Nikki Yanofsky, a wunderkind turned 18-year-old, plays Massey Hall on April 21.
“Massey Hall is my first solo show officially as an adult,” she says perkily on the phone from her Montréal home sounding all of 10 years old. “And I am aware that so much history has gone on there.”
Her high and perky “real” voice takes some getting used to particularly for anyone familiar with her sultry contralto singing and her unfazed-by-anything professional aplomb. Then again Yanofsky has been zooming along the learning curve, even appearing at Carnegie Hall the day she turned 14, with the crowd singing “Happy Birthday” to her. (By next month, she’ll be touring with popera stars Il Divo, playing the Air Canada Centre on May 19.)
But being 18 is different, she thinks. “Massey Hall is going to be the start of a new look and new sound for me,” she continues. “I know from being an opening act there how cool it is particularly backstage. But this time the whole point of the Massey Hall concert is to bridge the gap between the jazz I do and contemporary music. The show is going back to how I started, when I was singing Motown before I got into jazz.”
For someone billed as a jazz prodigy, any move beyond jazz must be considered an audaciously risky move by Yanofksy and her manager parents, Elyssa and Richard Yanofsky, himself a jazz musician. Until now Nikki has garnered press worldwide as the era-defying jazz wunderkind who dazzled the Montréal Jazz Festival in 2006 opening for the Neville Brothers, knocked the rest of the jazz world on its ear with the 2008 release of Ella . . . Of Thee I Swing, her tribute to the late Ella Fitzgerald, and who gained international attention with her jazz groove “O Canada” — as well as “I Believe,” which became utterly ubiquitous in Canada — at the 2010 Vancouver Winter Olympics.
The very idea of channelling Ella in the first place — a 13-year-old Yanofsky is included on Verve Records’ We All Love Ella: Celebrating the First Lady of Song 2007 compilation — was taken as a particularly plucky career move given that Fitzgerald is considered to be the very definition of the jazz singer. Some jazz diehards feel that Yanofsky’s scat-perfect reiteration of “Airmail Special,” Fitzgerald’s signature improvisational wordless solo — her “canny mimicry,” was how one writer discreetly described Yanofsky’s version — may have been a way of showing up Fitzgerald, who wasn’t considered to be precociously talented being all of 17 when she first started singing at the Apollo Theatre in Harlem.
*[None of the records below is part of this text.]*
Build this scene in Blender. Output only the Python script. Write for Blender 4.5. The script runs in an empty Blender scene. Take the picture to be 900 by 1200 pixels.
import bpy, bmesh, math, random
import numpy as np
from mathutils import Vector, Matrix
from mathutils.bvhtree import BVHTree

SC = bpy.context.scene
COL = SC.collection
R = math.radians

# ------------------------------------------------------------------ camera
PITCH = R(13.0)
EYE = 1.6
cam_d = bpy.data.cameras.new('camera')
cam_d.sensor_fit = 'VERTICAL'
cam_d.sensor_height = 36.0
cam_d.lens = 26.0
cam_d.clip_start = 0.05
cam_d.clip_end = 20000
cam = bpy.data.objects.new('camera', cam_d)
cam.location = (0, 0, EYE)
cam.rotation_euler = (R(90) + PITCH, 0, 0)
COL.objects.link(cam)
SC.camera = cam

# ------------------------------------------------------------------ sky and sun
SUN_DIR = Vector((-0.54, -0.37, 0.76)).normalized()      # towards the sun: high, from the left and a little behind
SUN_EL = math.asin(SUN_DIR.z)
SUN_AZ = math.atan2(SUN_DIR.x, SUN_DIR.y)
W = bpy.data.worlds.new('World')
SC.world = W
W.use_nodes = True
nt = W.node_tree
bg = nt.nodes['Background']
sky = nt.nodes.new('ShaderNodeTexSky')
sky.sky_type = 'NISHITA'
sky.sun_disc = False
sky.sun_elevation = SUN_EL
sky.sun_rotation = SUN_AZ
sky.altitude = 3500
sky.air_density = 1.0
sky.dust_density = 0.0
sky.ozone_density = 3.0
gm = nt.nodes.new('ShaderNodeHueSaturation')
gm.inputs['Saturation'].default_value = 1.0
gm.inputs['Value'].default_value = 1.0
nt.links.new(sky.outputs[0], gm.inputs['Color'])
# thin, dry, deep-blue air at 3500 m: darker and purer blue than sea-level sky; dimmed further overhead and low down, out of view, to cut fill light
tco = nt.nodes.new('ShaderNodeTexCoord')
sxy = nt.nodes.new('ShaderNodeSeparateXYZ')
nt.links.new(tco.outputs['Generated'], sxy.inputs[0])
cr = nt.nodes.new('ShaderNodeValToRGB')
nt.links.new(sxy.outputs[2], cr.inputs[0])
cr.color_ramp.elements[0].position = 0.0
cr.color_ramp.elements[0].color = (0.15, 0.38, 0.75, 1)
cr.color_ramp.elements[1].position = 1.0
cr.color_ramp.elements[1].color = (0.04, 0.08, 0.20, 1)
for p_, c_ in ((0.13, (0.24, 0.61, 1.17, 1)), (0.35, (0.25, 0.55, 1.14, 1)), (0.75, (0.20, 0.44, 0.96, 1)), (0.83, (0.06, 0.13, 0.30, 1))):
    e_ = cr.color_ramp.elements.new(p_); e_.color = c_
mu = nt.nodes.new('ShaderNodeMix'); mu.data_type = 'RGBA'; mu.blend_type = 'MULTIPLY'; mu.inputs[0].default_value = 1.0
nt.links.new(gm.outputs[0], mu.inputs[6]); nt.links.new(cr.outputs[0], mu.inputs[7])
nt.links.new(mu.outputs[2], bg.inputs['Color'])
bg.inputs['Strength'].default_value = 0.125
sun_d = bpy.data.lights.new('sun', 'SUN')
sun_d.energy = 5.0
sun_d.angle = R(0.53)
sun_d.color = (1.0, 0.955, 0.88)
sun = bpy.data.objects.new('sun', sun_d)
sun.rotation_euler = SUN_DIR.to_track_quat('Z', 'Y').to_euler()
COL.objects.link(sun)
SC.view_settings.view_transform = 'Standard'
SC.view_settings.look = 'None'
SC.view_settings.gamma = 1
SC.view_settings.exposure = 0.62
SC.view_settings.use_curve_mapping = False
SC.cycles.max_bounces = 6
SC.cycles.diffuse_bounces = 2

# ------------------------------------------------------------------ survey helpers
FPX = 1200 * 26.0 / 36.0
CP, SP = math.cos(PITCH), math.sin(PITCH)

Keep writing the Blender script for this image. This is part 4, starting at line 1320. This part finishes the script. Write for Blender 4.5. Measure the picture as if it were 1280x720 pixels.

The truth is less complicated. Yanofsky has the benefit of perfect pitch, as did Ray Charles, Glenn Gould and a select group of other musicians who seemed to naturals from the start. So for Yanofsky, having the chance to intellectually absorb the glorious tonal cloudburst that Fitzgerald makes of “Airmail Special” was tantamount to giving a diamond junkie the key to Tiffany’s for a weekend — the time it took Yanofsky to copy Fitzgerald’s riffs.“I’d always been singing,” Yanofsky says. “To me scat singing and singing are the same thing. But here was a song you had to stick with. And since then ‘Airmail Special’ is the one the crowd likes the most.”
Growing up she had to contend with two older brothers who were forever getting her to listen to the Beatles and the rest of that,”older music” as she calls it. Family talent shows with friends and cousins made Yanofsky stage-smart early on.
“I don’t know if there were any ‘aha’ moments when it came to my singing,” she goes on. “I compare it to a kid growing older. You don’t realize that over the years than the kid is a foot taller.
“I do know that songs definitely change as you grow up with them. When I was younger I had a kind of carelessness in my singing because I was just singing a song that I loved. But I’ve noticed that my voice has changed in the past two years. I am sure it will get a little deeper when I am in my 30s.”
A number of heavyweight reputations are riding on Yanofsky’s chances of becoming the next big thing out of Quebec after Céline Dion. Nikki, her first studio album released in 2010 had Phil Ramone listed among its producers and among Ramone’s past clients are Billy Joel and Tony Bennett. Ramone reportedly saw the need for Yanofsky to find a way beyond being a novelty jazz act.
“The likable Yanofsky has stardom written all over her,” wrote Guardian critic John Fordham in 2010, who added: “The issue for her future will be whether she lets the industry smooth her off into just another jazz-inflected pop star, or she puts all of that formidable talent to more personal use.”
Yanofsky understands the concern. Better, she understands what she doesn’t understand — yet. She jokes that for years she’s been singing “At Last,” the soul-tearing piece defined by Etta James, to her dog. She realizes there are questions about her singing “God Bless the Child,” which when performed by Billie Holiday, its co-writer, takes on the gravitas of a southern gothic novel.
“I’m the most boring teenager in the world,” says Yanofsky. “I don’t drink. I don’t smoke. So maybe I’m lucky not to have a sob story. Maybe I’ve not gone through the things the writer of that song did. But it’s still up for grabs to sing.”